Yes, it would. This explains it best:

"If the Wii U was immensely popular we would probably put more focus into seeing how we could mitigate this, because it is a technical problem," Bach said. "It is a technical problem at its core because the Frostbite engine is not designed to run on that hardware, and the hardware is quite different from the next-gen consoles and the previous gen consoles."

But the Wii U is at least as powerful as current generation consoles and Frostbite 3 is designed to be scalable - we'll see current-gen versions of Battlefield 4, for example.
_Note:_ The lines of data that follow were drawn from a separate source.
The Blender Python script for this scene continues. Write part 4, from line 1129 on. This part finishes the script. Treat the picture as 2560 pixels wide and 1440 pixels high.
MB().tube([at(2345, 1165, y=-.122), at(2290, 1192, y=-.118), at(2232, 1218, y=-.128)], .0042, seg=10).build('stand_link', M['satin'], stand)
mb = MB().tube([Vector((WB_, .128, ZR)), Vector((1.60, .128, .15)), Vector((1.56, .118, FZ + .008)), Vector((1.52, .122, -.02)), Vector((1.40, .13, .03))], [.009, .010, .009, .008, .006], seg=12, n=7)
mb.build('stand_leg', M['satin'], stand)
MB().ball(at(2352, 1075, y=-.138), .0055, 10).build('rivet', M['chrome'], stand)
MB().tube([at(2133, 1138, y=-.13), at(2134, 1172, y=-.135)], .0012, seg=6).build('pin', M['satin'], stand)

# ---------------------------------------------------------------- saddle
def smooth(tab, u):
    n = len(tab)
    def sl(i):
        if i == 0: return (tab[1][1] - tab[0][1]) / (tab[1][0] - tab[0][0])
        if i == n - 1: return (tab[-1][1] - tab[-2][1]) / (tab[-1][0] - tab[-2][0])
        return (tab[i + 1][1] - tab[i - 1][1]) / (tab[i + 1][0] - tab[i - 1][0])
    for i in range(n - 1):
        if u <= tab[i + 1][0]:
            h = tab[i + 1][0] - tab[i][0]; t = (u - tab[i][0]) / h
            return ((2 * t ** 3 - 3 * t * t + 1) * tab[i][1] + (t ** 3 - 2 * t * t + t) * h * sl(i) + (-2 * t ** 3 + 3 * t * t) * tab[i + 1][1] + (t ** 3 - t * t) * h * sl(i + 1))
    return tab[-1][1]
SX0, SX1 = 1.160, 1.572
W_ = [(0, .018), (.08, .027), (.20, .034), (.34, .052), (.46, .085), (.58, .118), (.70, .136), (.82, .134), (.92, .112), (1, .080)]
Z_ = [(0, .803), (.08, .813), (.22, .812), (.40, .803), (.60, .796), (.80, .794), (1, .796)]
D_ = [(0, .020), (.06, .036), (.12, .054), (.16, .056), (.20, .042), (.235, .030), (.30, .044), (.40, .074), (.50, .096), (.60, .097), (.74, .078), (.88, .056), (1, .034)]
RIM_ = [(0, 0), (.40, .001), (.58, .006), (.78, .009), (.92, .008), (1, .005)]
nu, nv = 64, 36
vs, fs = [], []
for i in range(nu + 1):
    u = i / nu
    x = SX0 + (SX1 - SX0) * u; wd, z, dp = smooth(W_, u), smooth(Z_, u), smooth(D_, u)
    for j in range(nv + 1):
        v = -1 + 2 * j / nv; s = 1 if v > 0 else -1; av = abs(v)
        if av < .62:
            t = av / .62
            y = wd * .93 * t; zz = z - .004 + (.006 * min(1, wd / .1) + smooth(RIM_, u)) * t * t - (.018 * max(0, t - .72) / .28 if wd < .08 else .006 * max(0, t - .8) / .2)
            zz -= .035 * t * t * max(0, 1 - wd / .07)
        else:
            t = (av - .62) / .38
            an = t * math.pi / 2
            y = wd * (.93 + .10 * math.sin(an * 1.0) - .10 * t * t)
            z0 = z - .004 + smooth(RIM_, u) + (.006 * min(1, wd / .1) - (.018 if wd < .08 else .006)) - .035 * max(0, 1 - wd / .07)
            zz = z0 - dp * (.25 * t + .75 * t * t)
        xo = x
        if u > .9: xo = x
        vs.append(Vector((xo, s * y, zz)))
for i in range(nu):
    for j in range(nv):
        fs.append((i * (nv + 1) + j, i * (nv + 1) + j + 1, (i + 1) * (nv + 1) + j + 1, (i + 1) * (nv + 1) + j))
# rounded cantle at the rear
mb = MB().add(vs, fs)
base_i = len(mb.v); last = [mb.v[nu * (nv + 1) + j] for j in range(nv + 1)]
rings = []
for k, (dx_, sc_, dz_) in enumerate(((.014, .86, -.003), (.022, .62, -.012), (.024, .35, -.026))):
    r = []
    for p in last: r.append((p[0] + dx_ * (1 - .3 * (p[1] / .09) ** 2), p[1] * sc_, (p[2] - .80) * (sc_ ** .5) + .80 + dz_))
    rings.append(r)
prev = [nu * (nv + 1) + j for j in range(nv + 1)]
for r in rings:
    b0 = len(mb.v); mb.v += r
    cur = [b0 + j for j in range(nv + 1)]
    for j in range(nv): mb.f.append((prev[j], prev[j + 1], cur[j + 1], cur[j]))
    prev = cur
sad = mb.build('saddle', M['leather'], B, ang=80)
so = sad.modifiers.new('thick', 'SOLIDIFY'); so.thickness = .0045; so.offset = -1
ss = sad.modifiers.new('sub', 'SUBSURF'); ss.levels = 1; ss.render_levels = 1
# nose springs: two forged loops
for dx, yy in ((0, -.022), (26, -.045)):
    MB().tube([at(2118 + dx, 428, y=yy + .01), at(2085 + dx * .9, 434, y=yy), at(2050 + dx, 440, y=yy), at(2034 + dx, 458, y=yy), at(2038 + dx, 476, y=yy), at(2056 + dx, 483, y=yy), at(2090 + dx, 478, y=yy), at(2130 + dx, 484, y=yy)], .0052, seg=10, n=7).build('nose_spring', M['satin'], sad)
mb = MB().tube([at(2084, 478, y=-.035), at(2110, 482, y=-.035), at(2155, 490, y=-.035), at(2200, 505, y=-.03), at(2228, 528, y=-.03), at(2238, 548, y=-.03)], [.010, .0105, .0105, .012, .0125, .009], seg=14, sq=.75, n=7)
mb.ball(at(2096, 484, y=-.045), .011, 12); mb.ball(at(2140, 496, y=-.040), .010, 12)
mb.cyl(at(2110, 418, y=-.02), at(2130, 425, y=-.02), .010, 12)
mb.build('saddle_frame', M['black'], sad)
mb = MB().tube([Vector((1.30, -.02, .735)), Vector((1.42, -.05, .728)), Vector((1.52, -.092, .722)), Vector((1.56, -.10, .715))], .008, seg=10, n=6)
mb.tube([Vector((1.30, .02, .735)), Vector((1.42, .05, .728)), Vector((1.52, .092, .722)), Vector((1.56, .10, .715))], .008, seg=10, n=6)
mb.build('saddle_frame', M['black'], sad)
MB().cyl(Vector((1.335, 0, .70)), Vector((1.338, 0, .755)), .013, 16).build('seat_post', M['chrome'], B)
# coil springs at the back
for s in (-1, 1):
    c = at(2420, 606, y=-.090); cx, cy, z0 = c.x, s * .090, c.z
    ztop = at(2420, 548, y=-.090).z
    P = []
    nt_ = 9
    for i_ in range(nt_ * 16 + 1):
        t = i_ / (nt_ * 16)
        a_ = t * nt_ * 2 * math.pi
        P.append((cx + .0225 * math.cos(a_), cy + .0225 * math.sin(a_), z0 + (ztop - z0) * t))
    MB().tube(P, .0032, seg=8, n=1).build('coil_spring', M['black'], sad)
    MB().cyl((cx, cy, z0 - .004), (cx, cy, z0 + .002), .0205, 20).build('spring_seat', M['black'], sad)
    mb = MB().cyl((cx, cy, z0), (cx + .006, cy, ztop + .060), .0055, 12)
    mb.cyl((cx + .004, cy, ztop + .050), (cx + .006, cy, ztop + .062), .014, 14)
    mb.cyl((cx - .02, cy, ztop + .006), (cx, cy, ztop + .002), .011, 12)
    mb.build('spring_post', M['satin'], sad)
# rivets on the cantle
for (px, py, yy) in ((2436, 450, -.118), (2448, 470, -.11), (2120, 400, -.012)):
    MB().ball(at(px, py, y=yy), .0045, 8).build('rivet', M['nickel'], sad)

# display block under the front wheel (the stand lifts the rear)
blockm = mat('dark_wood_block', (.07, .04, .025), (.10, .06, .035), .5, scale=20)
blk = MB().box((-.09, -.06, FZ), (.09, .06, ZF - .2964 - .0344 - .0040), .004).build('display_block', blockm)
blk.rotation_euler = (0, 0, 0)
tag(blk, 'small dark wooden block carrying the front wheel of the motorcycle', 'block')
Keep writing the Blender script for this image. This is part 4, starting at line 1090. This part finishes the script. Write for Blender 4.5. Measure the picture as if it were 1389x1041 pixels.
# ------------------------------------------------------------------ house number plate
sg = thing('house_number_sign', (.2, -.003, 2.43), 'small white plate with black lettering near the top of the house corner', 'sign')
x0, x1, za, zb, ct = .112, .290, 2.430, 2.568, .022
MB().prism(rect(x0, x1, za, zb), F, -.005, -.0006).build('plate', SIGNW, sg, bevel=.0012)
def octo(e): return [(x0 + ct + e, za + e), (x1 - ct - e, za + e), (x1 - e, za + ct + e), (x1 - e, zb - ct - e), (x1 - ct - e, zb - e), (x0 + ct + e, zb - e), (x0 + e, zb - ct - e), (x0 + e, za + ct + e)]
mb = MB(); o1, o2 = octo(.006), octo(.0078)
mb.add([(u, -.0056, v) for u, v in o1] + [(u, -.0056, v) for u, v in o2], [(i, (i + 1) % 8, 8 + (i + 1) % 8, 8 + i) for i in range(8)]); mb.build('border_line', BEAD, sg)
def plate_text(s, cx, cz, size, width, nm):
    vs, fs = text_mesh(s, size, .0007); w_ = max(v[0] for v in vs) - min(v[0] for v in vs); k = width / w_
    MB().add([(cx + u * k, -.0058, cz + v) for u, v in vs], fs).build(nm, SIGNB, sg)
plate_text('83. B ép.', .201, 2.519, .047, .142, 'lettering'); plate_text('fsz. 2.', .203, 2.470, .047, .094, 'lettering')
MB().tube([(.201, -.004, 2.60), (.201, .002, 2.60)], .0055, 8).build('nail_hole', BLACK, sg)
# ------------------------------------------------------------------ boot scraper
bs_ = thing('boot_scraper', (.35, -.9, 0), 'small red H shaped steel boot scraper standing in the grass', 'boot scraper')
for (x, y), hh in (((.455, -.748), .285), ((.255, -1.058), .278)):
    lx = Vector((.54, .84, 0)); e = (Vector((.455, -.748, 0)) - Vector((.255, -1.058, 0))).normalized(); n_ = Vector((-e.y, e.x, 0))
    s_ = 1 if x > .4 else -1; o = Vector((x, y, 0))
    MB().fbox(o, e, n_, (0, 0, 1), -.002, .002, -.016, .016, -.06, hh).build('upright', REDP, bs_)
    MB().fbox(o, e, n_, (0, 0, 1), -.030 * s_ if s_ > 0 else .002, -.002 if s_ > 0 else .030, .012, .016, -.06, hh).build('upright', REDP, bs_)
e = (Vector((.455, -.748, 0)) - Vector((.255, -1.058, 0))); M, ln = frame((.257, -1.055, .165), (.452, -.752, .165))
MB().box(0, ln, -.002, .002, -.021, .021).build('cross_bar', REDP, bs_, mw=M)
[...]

With Frostbite 2 appearing to work on Wii U fine, does the argument about having technical difficulties really still stand up?

"From our perspective it's not as powerful as it should be to be able to run a Battlefield game," Bach responded. "Straight out of the box, as in Frostbite 3, it doesn't run that well on the Wii U, which means it takes a lot of time and energy from us that would then take from something else."

http://www.eurogamer.net/articles/2013-06-26-ea-and-nintendo-the-collapse-of-the-unprecedented-relationship

It wouldn't even need to be as powerful as XOne, I think even half of that would be sufficient for much better support (4850/5750 level GPU), no matter the user base (and no, WiiU is not 1/2x XOne, no matter what some silly individuals here are blindly believing).

Pretty much this.

Publishers and developers would support a Nintendo console if they thought they could make a solid return on their investment.  Period.  Most of the conspiracy theories are nonsense.  If they aren't supporting the Wii U then it's because they think it's not a worthwhile use of their resources.  It's as simple as that.

What if the Wii U had been on par with the PS4 and XO?  If it had a very similar hardware configuration?  Then it would have gotten the same games, at least to start with.  Testing the waters would have cost very little.  Perhaps not across the board, though it would have been close.  After that, however, it would have had to prove itself as a viable destination for third-party software.